Now put it all together. The bread topped off with the natural, fragrant spice of frankincense, and placed in our field of vision on an ornate table, amounts to a representation of sustenance in abundance, available to us in comfort and ease, leaving us with a feeling of pleasing satisfaction and euphoria. They represent far more than sustenance alone, carrying with them all the associations of the material well-being of the nation.
While gold lined the shulchan’s top, the gemara insists that halachically it should be considered a wooden utensil, not a metal one. The gold component does not stand alone, but is an adjunct to the essential wooden structure. Metal is static, unchanging. Wood is dynamic, forever growing. It is limited only by the boundaries that it sets for itself to permit even more effective blossoming. The economic system represented by the shulchan need know no absolute boundaries. With the beracha from HKBH that we seek in this special place, we seek material well-being that can multiply without end.
The misgeres, a wooden rim, surrounded the shulchan.
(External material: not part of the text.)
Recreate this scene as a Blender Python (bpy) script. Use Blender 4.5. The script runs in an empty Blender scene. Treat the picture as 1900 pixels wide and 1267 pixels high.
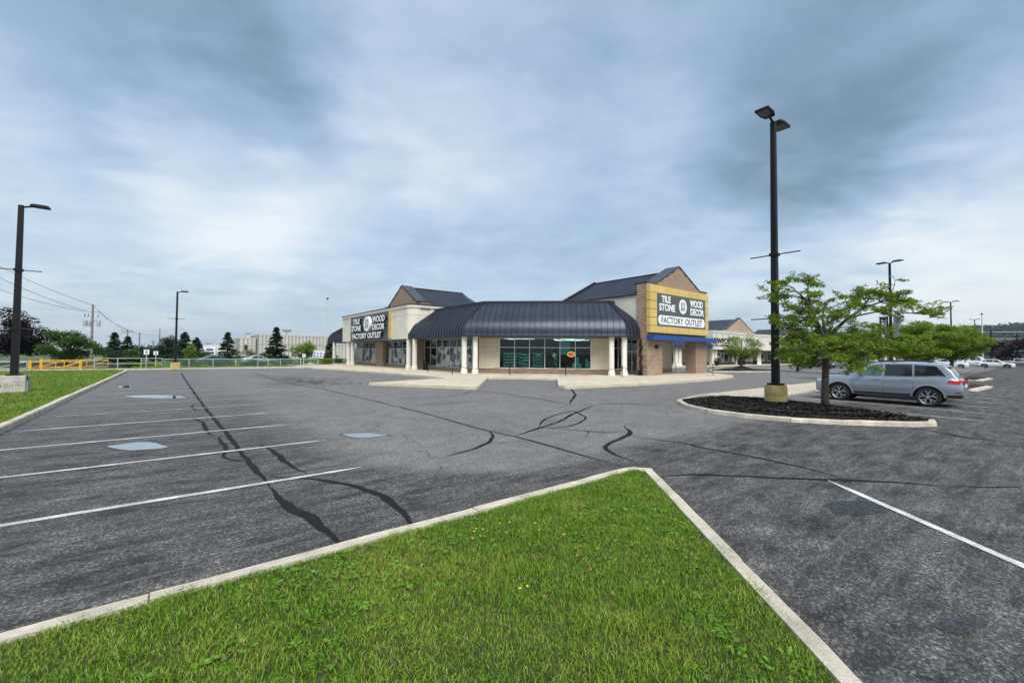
import bpy, bmesh, math, random
import numpy as np
from mathutils import Vector, Matrix
EXPO, SUN_E = 1.5, 1.5
_k = .355
SKYRAMP = [(p, tuple(_k*x for x in c)) for p, c in [(0.0, (.09, .15, .20)), (1.0, (.86, .90, .93)), (.25, (.18, .28, .36)), (.45, (.32, .45, .59)), (.62, (.47, .60, .75)), (.80, (.67, .77, .86))]]
BLOBS = [(330, 110, .945, -.34), (1000, -120, .93, -.10), (1700, 130, .91, -.27), (1480, 300, .965, -.13), (420, 340, .978, .28), (560, 400, .985, .10), (760, 120, .93, .10), (900, 330, .97, .08), (1880, 400, .965, .36), (1790, 520, .98, .10), (1400, 470, .985, .14), (1600, 500, .985, .13), (200, 500, .93, .10), (40, 60, .95, .10)]
HAZE = 0.00012
R = math.radians
random.seed(7); rng = np.random.default_rng(7)
sc = bpy.context.scene
col = sc.collection

# ------------------------------------------------------------ camera, sky, sun, exposure
cam = bpy.data.cameras.new('camera'); cam_o = bpy.data.objects.new('camera', cam); col.objects.link(cam_o)
cam.sensor_width = 36.0; cam.lens = 790.0/1900.0*36.0
cam.clip_start = 0.05; cam.clip_end = 6000
AZ, ROLL, PITCH = R(38.7), 0.008, math.atan(22.5/790.0)
f0 = Vector((math.sin(AZ), math.cos(AZ), 0)); r0 = Vector((math.cos(AZ), -math.sin(AZ), 0)); u0 = Vector((0, 0, 1))
fw = f0*math.cos(PITCH)+u0*math.sin(PITCH); up1 = u0*math.cos(PITCH)-f0*math.sin(PITCH)
rt = r0*math.cos(ROLL)+up1*math.sin(ROLL); up = up1*math.cos(ROLL)-r0*math.sin(ROLL)
m = Matrix((rt, up, -fw)).transposed().to_4x4(); m.translation = Vector((0, 0, 2.0)); cam_o.matrix_world = m
sc.camera = cam_o

SUN_EL, SUN_AZ = R(52), R(205)      # azimuth clockwise from +Y
world = bpy.data.worlds.new('World'); sc.world = world; world.use_nodes = True
nt = world.node_tree; N = nt.nodes; LK = nt.links
N.clear()
def nd(t, **k):
    n = N.new(t)
    for a, b in k.items(): setattr(n, a, b)
    return n
def sky_dir(px, py):
    d = rt*((px-950)/790)-up*((py-633.5)/790)+fw
    return d.normalized()
wout = nd('ShaderNodeOutputWorld'); bg = nd('ShaderNodeBackground'); bg.inputs['Strength'].default_value = 0.1
LK.new(bg.outputs[0], wout.inputs[0])
sky = nd('ShaderNodeTexSky', sky_type='NISHITA', sun_disc=False, sun_elevation=SUN_EL, sun_rotation=SUN_AZ, air_density=1.3, dust_density=2.0, ozone_density=2.0)
tc = nd('ShaderNodeTexCoord')
sep = nd('ShaderNodeSeparateXYZ'); LK.new(tc.outputs['Generated'], sep.inputs[0])
zz = nd('ShaderNodeMath', operation='MAXIMUM'); LK.new(sep.outputs[2], zz.inputs[0]); zz.inputs[1].default_value = 0.0
zp = nd('ShaderNodeMath', operation='ADD'); LK.new(zz.outputs[0], zp.inputs[0]); zp.inputs[1].default_value = 0.16
dv = nd('ShaderNodeVectorMath', operation='DIVIDE'); LK.new(tc.outputs['Generated'], dv.inputs[0])
cmb = nd('ShaderNodeCombineXYZ')
for i in range(3): LK.new(zp.outputs[0], cmb.inputs[i])
LK.new(cmb.outputs[0], dv.inputs[1])
mp = nd('ShaderNodeMapping'); LK.new(dv.outputs[0], mp.inputs[0])
mp.inputs['Scale'].default_value = (1, 1, 0.0); mp.inputs['Rotation'].default_value = (0, 0, R(38)); mp.inputs['Location'].default_value = (3.1, 1.4, 0)
def noise(scale, detail, rough, dist, vec):
    n = nd('ShaderNodeTexNoise'); n.inputs['Scale'].default_value = scale; n.inputs['Detail'].default_value = detail
    n.inputs['Roughness'].default_value = rough; n.inputs['Distortion'].default_value = dist; LK.new(vec, n.inputs['Vector']); return n
mp2 = nd('ShaderNodeMapping'); LK.new(mp.outputs[0], mp2.inputs[0]); mp2.inputs['Scale'].default_value = (1.0, 1.25, 1)
n1 = noise(0.75, 3, 0.42, 0.2, mp2.outputs[0]); n2 = noise(2.4, 7, 0.52, 0.35, mp2.outputs[0]); n3 = noise(5.5, 7, 0.58, 0.5, mp2.outputs[0])
def mth(op, a, b, clamp=False):
    n = nd('ShaderNodeMath', operation=op); n.use_clamp = clamp
    for i, v in enumerate((a, b)):
        if isinstance(v, (int, float)): n.inputs[i].default_value = v
        else: LK.new(v, n.inputs[i])
    return n.outputs[0]
val = mth('ADD', mth('MULTIPLY', n1.outputs[0], 0.42), mth('MULTIPLY', n2.outputs[0], 0.32))
val = mth('ADD', val, mth('MULTIPLY', n3.outputs[0], 0.20))
val = mth('ADD', val, 0.13)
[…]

According to one view, it ran along the top surface of the shulchan; according to another, it ran below it, adding stability to the legs upon which it stood. Wherever it was placed, the Torah describes the zer, a crown of gold encircling this misgeres.
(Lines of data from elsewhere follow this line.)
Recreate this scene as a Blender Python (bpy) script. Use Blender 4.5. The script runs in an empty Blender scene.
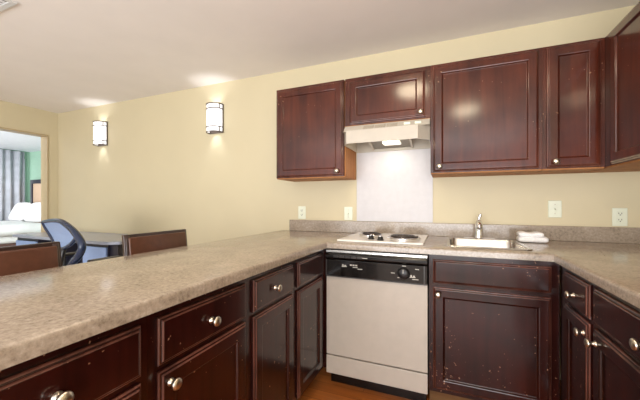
import bpy, bmesh, math, random
from mathutils import Vector, Matrix
random.seed(7)
R = math.radians
S = bpy.context.scene
C = S.collection

# ------------------------------------------------------------------ camera, world, lights, exposure
cam_d = bpy.data.cameras.new('camera')
cam_d.sensor_width = 36.0
cam_d.lens = 305.94 / 640 * 36
cam_d.shift_y = 3.25 / 640
cam_d.clip_start = 0.02
cam = bpy.data.objects.new('camera', cam_d)
cam.location = (0, 0, 1.159)
cam.rotation_euler = (R(90), 0, R(22.47))
C.objects.link(cam)
S.camera = cam

world = bpy.data.worlds.new('world')
S.world = world
world.use_nodes = True
world.node_tree.nodes['Background'].inputs[0].default_value = (0.98, 0.98, 1.0, 1)
world.node_tree.nodes['Background'].inputs[1].default_value = 1.25

S.view_settings.view_transform = 'Standard'
S.view_settings.look = 'None'
S.view_settings.gamma = 1.0
S.view_settings.use_curve_mapping = False
S.view_settings.exposure = -0.02


def lamp(name, kind, loc, energy, color=(1, 1, 1), rot=(0, 0, 0), **kw):
    d = bpy.data.lights.new(name, kind)
    d.energy = energy
    d.color = color
    for k, v in kw.items():
        setattr(d, k, v)
    o = bpy.data.objects.new(name, d)
    o.location = loc
    o.rotation_euler = rot
    C.objects.link(o)
    return o


LIGHT_A = (-0.33, 1.0)      # two dome lights on the kitchen ceiling, both above the frame
LIGHT_B = (0.22, 0.06)
CEIL = 2.366
# added fill lamps: behind the camera towards the ceiling, and unseen in the bedroom
lamp('fill_light_living', 'AREA', (-0.6, -2.8, 1.0), 220, (0.95, 0.97, 1.0), (R(128), 0, R(0)), shape='RECTANGLE', size=4.0, size_y=1.8)
lamp('fill_light_bedroom', 'AREA', (-5.9, -0.2, 1.3), 100, (0.95, 0.98, 1.0), (R(100), 0, R(30)), shape='RECTANGLE', size=2.4, size_y=1.6, spread=R(95))

# ------------------------------------------------------------------ helpers


def srgb(r, g, b):
    def f(c):
        c /= 255.0
        return c / 12.92 if c <= 0.04045 else ((c + 0.055) / 1.055) ** 2.4
    return (f(r), f(g), f(b), 1.0)


def new_mat(name):
    m = bpy.data.materials.new(name)
    m.use_nodes = True
    nt = m.node_tree
    return m, nt, nt.nodes['Principled BSDF']


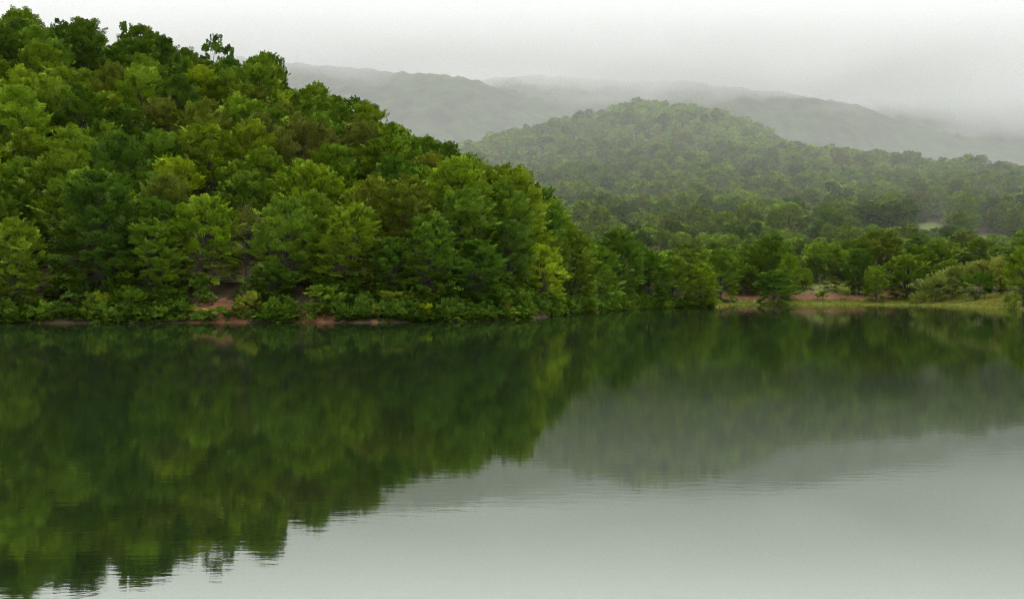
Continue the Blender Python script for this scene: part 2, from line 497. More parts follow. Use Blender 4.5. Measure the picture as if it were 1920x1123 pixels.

Three metals were used in the Mishkan: bronze/copper, silver, and gold. It can easily be shown that they are used in the symbolism of the Mishkan as a sequence, with gold representing the notion of greatest purity and refinement. Thus, the Torah is telling us something about our attitude towards the flourishing of material enterprise. Aside from internal regulation, the most important constraint upon the growth of material success is the purity of our intention in striving for it.
If the misgeres stood on the upper surface of the shulchan, it functions as a kind of protective barrier, symbolically keeping out what does not belong there. For our material pursuits to be successful, to protect their integrity, our lives must shine with the golden luster of holiness in the extreme. Our holiness will prevent baser motives from mixing in with our pursuits, compromising their integrity and sustainability.
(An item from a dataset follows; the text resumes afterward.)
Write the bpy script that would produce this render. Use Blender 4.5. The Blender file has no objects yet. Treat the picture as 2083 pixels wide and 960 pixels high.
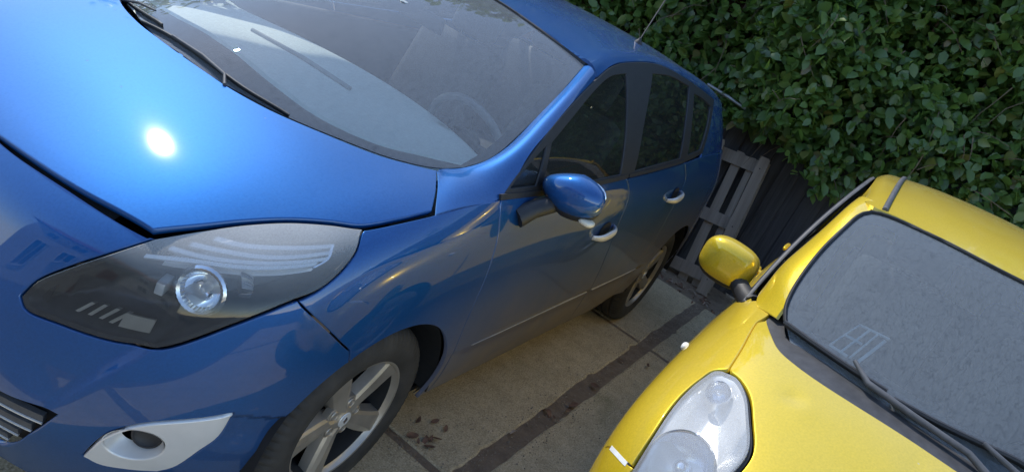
import bpy, bmesh, math, random
import numpy as np
from mathutils import Matrix, Vector
from mathutils.geometry import delaunay_2d_cdt
rnd = random.Random(7); npr = np.random.default_rng(7)
R_ = math.radians
scene = bpy.context.scene
# ---------------------------------------------------------------- camera
cam_d = bpy.data.cameras.new('camera'); cam = bpy.data.objects.new('camera', cam_d); scene.collection.objects.link(cam)
cam_d.sensor_width = 36.0; cam_d.lens = 27.05; cam_d.clip_start = .05; cam_d.clip_end = 2000
def aim(loc, yaw, pitch, roll):
    f = Vector((math.cos(yaw)*math.cos(pitch), math.sin(yaw)*math.cos(pitch), math.sin(pitch)))
    x = f.cross(Vector((0, 0, 1))).normalized(); u = x.cross(f)
    c, s = math.cos(roll), math.sin(roll)
    x, u = x*c-u*s, u*c+x*s
    m = Matrix((x, u, -f)).transposed().to_4x4(); m.translation = loc
    return m
cam.matrix_world = aim(Vector((1.680, 1.753, 1.754)), R_(202.133), R_(-19.759), R_(-26.394))
scene.camera = cam
# ---------------------------------------------------------------- sky, sun, exposure
SUN = Vector((-.207, -.648, .735)).normalized()          # direction towards the sun
world = bpy.data.worlds.new('World'); scene.world = world; world.use_nodes = True
wn = world.node_tree.nodes; wl = world.node_tree.links
sky = wn.new('ShaderNodeTexSky'); sky.sky_type = 'NISHITA'; sky.sun_disc = False
sky.sun_elevation = math.asin(SUN.z); sky.sun_rotation = math.atan2(SUN.x, SUN.y)
sky.air_density = 1.0; sky.dust_density = .15; sky.ozone_density = 1.2
bg = wn['Background']; bg.inputs['Strength'].default_value = .15
wl.new(sky.outputs[0], bg.inputs[0])
sun_d = bpy.data.lights.new('sun', 'SUN'); sun_d.energy = 2.05; sun_d.angle = R_(.53); sun_d.color = (1, .955, .88)
sun = bpy.data.objects.new('sun', sun_d); scene.collection.objects.link(sun)
sun.rotation_euler = SUN.to_track_quat('Z', 'Y').to_euler()
vs = scene.view_settings; vs.view_transform = 'Standard'; vs.look = 'None'; vs.gamma = 1; vs.exposure = 1.12
scene.cycles.use_denoising = True; scene.cycles.max_bounces = 10; scene.cycles.transparent_max_bounces = 16
scene.cycles.sample_clamp_indirect = 8; scene.cycles.blur_glossy = .5
# ---------------------------------------------------------------- object helpers
COL = scene.collection
def link(o, parent=None):
    COL.objects.link(o)
    if parent is not None: o.parent = parent
    return o
def empty(name, loc=(0, 0, 0), rz=0, parent=None):
    o = bpy.data.objects.new(name, None); o.location = loc; o.rotation_euler[2] = rz; o.empty_display_size = .1
    return link(o, parent)
def tag(o, label, cat, group=None, kind=None):
    o['label'] = label; o['category'] = cat
    if group: o['group'] = group
    if kind: o['kind'] = kind
    return o
def mk(name, V, F, mat, parent=None, nrm=None, smooth=True, origin=None):
    V = np.asarray(V, float)
    me = bpy.data.meshes.new(name); me.from_pydata([tuple(map(float, v)) for v in V], [], [tuple(map(int, f)) for f in F])
    me.materials.append(mat)
    me.polygons.foreach_set('use_smooth', [smooth]*len(me.polygons))
    if nrm is not None: me.normals_split_custom_set_from_vertices([tuple(map(float, n)) for n in nrm])
    me.update()
    return link(bpy.data.objects.new(name, me), parent)
class MB:
    """collects simple solids into one mesh"""
    def __init__(s): s.v = []; s.f = []
    def add(s, V, F):
        o = len(s.v); s.v += [tuple(v) for v in V]; s.f += [tuple(i+o for i in f) for f in F]; return s
    def box(s, c, d, M=None, bev=0):
        c = np.array(c, float); h = np.array(d, float)/2
        if bev <= 0:
            V = [c+h*np.array(k) for k in ((-1,-1,-1),(1,-1,-1),(1,1,-1),(-1,1,-1),(-1,-1,1),(1,-1,1),(1,1,1),(-1,1,1))]
            F = [(0,3,2,1),(4,5,6,7),(0,1,5,4),(1,2,6,5),(2,3,7,6),(3,0,4,7)]
        else:
            bm = bmesh.new(); bmesh.ops.create_cube(bm, size=1)
            for v in bm.verts: v.co = Vector(c+2*h*np.array(v.co))
            bmesh.ops.bevel(bm, geom=list(bm.edges), offset=bev, segments=2, profile=.5, affect='EDGES')
            bm.verts.index_update(); V = [np.array(v.co) for v in bm.verts]; F = [[v.index for v in f.verts] for f in bm.faces]; bm.free()
        if M is not None: V = [np.array(M @ Vector(v)) for v in V]
        return s.add(V, F)
    def tube(s, pts, r, n=8, cap=True):
        pts = [Vector(p) for p in pts]; rs = r if isinstance(r, (list, tuple)) else [r]*len(pts); o = len(s.v); up = None
        for i, p in enumerate(pts):
            t = (pts[min(i+1, len(pts)-1)]-pts[max(i-1, 0)]).normalized()
            if up is None: up = t.orthogonal().normalized()
            up = (up-t*up.dot(t)).normalized(); w = t.cross(up)
            for k in range(n):
                a = 2*math.pi*k/n; s.v.append(tuple(p+(up*math.cos(a)+w*math.sin(a))*rs[i]))
        for i in range(len(pts)-1):
            for k in range(n):
                k2 = (k+1) % n; s.f.append((o+i*n+k, o+i*n+k2, o+(i+1)*n+k2, o+(i+1)*n+k))
        if cap: s.f.append(tuple(o+k for k in range(n-1, -1, -1))); s.f.append(tuple(o+(len(pts)-1)*n+k for k in range(n)))
        return s
    def lathe(s, prof, n=48, M=None, rmod=None):
        """prof: (axial, radius) about local Z"""
        o = len(s.v); m = len(prof)
        for k in range(n):
            a = 2*math.pi*k/n
            for j, (z, r) in enumerate(prof):
                rr = r+(rmod(k, j) if rmod else 0); p = Vector((rr*math.cos(a), rr*math.sin(a), z)); s.v.append(tuple(M @ p if M else p))
        for k in range(n):
            k2 = (k+1) % n
            for j in range(m-1): s.f.append((o+k*m+j, o+k2*m+j, o+k2*m+j+1, o+k*m+j+1))
        return s
    def prism(s, poly, z0, z1, M=None):
        o = len(s.v); n = len(poly)
        for z in (z0, z1):
            for (x, y) in poly:
                p = Vector((x, y, z)); s.v.append(tuple(M @ p if M else p))
        s.f.append(tuple(o+i for i in range(n-1, -1, -1))); s.f.append(tuple(o+n+i for i in range(n)))
        for i in range(n): j = (i+1) % n; s.f.append((o+i, o+j, o+n+j, o+n+i))
        return s
    def build(s, name, mat, parent=None, smooth=False, angle=None):
        o = mk(name, s.v, s.f, mat, parent, smooth=smooth)
        if angle is not None: shade(o, angle)
        return o
def shade(o, deg=35):
    me = o.data; bm = bmesh.new(); bm.from_mesh(me); bmesh.ops.recalc_face_normals(bm, faces=list(bm.faces))
    for f in bm.faces: f.smooth = True
    for e in bm.edges: e.smooth = not (len(e.link_faces) == 2 and e.calc_face_angle(0) > R_(deg))
    bm.to_mesh(me); bm.free(); return o
def mat_new(name):
    m = bpy.data.materials.new(name); m.use_nodes = True
    return m, m.node_tree.nodes, m.node_tree.links, m.node_tree.nodes['Principled BSDF']
def setp(b, **k):
    for n, v in k.items():
        n = n.replace('_', ' ')
        if n in b.inputs: b.inputs[n].default_value = (v+(1,) if isinstance(v, tuple) and len(v) == 3 else v)
def N(nt, t, **k):
    n = nt.nodes.new(t)
    for a, v in k.items():
        if hasattr(n, a): setattr(n, a, v)
        else: n.inputs[a.replace('_', ' ')].default_value = v
    return n
def ramp(nt, src, stops):
    r = nt.nodes.new('ShaderNodeValToRGB'); nt.links.new(src, r.inputs[0]); e = r.color_ramp.elements
    while len(e) < len(stops): e.new(.5)
    for i, (p, c) in enumerate(stops):
        e[i].position = p; e[i].color = (c, c, c, 1) if not isinstance(c, tuple) else c+(1,)
    return r.outputs[0]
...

If, on the other hand, the misgeres acted to hold the four legs together, then its golden crown tells a different story. Its statement would then be that our material success stands upon purity and holiness. In other words, our efforts in this realm must be entirely for the sake of Heaven. Material pursuits can quickly mire a person in the limitations of the physical and sensual. The Torah stipulates that we turn to them with holier intentions.
The arrangement of the loaves points to a delicate balance between the good of the many and individual rights. Each loaf was a strange looking affair. Baking molds had each loaf looking like the letter “U,” with a flat bottom, and ends that were turned upward, so that the “arms” of each loaf seemed to support the loaf above it. As much (or close to as much) of the length of the loaf was oriented towards the next loaf as it employed as its own base! Our commitment to one another, to brotherliness, to the good of the many is a precondition to our material affairs. We must see each ourselves as working as much for our fellow as for ourselves. The loaves were stacked in two columns of six each, altogether symbolizing the twelve tribes. Visually, they create the impression of a system of material involvement that is oriented towards giving and sharing, of setting selfishness aside, and each man working to bear the load of others in the community.
It would be misleading to stop here – even though some societies do! Closer examination of the way the loaves were stacked reveals a countervailing ethic at work. Each bank of six loaves stood between two vertical boards. Running between these boards were metal tubes, which offered support to the loaves. While the arms of the loaves were stretched up as if to bear the burden of the loaf above, these tubes kept them ever so slightly apart. What emerges is that no loaf would be crushed by the burden upon it, and no loaf would be so confined by its association with the others that it enjoyed no “breathing” space of its own. While each member of our national economic association must be preoccupied with the good of the many, the rights of the individual must be preserved. The national partnership can only be strong if individual parts are free and encouraged to improve their own lots.
1. Based on the Hirsch Chumash, Shemos 25:23-30
2. Vayikra 24:7
3. Menachos 97A
4. Meshech Chochmah observes that when one enters the Mishkan, he sees the shulchan on the right, and the Menorah (symbolizing wisdom), on the left. Given our general association of the right side with importance, shouldn’t the places have been reversed? He explains that the right is also associated with actions done for the right reason – lishmah. The Shulchan had to be on the right because activity in the material world must be done leshem Shomayim, or it becomes trivialized. Learning Torah, on the other hand, can be done shelo lishmah, and it will eventually lead to lishmah.